Di Surabaya, ribuan Laskar Jihad bersenjatakan Samurai berangkat dari Tanjung Perak Surabaya menuju Ambon dengan menggunakan kapal Pelni KM. Rinjani.
Akibatnya, Ambon luluh lantak. Kerusuhan tersebut menimbulkan kerusakan yang sangat besar dan rusaknya tatanan sosial serta kearifan lokal yang sudah berlaku secara turun temurun di kota Ambon.
Banyak pihak yang tidak menyangka konflik agama kok bisa-bisanya pecah di Maluku. Sebab, secara historis, masyarakat Maluku dikenal hidup damai dan saling berdampingan sekalipun ada perbedaan suku dan agama di sana.

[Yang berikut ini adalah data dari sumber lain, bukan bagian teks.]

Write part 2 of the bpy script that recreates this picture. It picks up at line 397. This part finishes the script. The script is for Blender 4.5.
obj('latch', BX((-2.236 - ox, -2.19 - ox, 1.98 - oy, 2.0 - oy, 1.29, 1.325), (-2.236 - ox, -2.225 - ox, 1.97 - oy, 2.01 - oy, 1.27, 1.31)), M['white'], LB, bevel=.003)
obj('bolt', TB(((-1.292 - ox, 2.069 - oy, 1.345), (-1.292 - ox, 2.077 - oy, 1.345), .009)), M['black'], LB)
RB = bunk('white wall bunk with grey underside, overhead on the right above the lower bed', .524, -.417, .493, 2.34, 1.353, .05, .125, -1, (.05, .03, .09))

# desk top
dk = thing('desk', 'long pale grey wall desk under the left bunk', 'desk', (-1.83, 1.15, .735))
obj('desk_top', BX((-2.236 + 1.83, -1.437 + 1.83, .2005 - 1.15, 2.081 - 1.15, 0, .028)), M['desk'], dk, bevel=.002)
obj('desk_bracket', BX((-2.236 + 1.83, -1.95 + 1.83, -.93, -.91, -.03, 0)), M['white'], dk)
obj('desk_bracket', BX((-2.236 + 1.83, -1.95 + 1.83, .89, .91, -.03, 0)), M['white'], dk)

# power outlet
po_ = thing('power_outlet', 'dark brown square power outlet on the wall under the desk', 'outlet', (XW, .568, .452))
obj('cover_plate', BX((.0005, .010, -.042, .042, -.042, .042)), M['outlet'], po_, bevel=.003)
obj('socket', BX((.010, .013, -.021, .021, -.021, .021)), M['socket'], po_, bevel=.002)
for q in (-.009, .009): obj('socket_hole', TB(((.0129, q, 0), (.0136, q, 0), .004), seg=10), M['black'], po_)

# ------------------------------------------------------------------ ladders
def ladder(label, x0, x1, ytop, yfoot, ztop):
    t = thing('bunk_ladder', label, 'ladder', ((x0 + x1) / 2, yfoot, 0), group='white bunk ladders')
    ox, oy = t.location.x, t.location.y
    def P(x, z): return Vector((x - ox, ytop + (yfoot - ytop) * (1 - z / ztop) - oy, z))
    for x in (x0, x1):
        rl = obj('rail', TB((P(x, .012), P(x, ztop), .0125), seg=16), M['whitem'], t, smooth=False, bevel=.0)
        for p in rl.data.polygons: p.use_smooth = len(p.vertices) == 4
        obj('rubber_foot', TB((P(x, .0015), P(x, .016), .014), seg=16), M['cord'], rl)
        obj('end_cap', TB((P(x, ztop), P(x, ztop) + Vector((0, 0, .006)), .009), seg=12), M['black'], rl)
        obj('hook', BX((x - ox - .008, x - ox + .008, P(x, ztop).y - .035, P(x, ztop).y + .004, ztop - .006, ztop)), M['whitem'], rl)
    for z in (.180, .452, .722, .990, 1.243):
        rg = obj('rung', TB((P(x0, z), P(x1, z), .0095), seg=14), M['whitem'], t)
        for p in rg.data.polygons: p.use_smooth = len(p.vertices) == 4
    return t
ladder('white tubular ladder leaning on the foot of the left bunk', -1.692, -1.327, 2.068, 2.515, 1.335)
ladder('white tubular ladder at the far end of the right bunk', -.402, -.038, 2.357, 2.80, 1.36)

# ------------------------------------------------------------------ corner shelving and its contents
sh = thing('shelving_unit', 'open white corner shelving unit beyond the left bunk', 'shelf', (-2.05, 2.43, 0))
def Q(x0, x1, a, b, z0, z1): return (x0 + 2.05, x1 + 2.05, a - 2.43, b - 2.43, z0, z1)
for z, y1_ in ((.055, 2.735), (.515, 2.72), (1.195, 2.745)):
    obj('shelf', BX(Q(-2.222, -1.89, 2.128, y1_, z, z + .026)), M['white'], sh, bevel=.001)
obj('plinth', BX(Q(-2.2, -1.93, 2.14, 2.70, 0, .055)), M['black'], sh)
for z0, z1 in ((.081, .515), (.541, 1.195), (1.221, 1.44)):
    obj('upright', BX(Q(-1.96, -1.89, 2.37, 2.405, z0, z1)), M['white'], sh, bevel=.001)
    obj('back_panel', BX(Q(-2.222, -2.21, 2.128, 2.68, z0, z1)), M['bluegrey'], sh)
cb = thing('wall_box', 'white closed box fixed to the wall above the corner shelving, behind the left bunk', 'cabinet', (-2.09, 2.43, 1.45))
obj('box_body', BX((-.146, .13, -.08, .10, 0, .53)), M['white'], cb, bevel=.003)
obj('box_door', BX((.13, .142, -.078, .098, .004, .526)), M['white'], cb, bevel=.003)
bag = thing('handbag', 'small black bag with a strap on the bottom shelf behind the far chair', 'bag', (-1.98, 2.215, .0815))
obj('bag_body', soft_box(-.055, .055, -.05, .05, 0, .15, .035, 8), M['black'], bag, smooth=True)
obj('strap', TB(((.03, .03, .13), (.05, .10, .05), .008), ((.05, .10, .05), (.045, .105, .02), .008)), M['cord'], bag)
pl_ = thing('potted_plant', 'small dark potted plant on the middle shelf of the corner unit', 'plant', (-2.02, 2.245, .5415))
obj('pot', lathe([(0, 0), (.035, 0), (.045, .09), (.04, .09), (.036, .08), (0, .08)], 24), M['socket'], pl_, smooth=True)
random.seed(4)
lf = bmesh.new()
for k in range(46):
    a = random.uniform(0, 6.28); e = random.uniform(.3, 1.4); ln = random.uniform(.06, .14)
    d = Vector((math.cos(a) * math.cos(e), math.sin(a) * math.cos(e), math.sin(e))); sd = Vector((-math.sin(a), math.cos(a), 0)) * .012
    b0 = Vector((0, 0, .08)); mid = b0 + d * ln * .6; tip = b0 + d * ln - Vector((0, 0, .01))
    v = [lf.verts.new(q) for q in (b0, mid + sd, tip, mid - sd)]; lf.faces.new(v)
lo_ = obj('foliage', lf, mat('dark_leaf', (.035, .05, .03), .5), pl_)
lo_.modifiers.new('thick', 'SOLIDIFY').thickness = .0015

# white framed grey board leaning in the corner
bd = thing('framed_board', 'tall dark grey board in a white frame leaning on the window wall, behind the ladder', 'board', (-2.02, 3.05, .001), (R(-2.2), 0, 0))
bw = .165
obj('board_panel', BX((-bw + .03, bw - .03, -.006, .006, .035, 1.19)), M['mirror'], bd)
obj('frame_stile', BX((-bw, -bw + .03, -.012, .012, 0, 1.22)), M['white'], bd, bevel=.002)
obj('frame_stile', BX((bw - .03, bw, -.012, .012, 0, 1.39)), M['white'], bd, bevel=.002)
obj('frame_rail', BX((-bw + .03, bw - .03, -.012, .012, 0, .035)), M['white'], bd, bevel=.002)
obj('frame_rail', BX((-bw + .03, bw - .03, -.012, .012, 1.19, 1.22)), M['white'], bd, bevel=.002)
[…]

Leluhur mereka sudah menancapkan semangat kebersamaan dan kerjasama, serta gotong royong, yang dikenal dengan adat istiadat Pela Gandong.
Misalnya, kebiasaan umat Nasrani membantu mengecat dan merawat masjid pada saat umat Muslim merayakan hari Raya Idul Fitri. Begitu juga dengan umat Islam yang juga ikut merawat dan menjaga Gereja saat umat Kristiani merayakan Natal.
Melalui proses yang panjang dan penuh lika liku, konflik Ambon akhirnya mereda melalui Perjanjian Maluku Damai yang ditandatangani bersama dan disepakati oleh kedua belah pihak di Malino pada bulan Februari 2002.
Rakyat Ambon, baik umat Kristen maupun Islam, menangis berpelukan dan melakukan berdoa bersama, karena mereka sebenarnya secara turun temurun masih satu darah, satu keturunan.
Dengan sebegitu banyaknya kerusuhan dan begitu parahnya kerusakan serta jatuhnya korban jiwa dalam tragedi berdarah di tanah Maluku akibat selentingan isu SARA, pertanyaan saya, masih pantaskah para bedebah itu memanfaatkan isu agama Islam demi kepentingan politik mereka?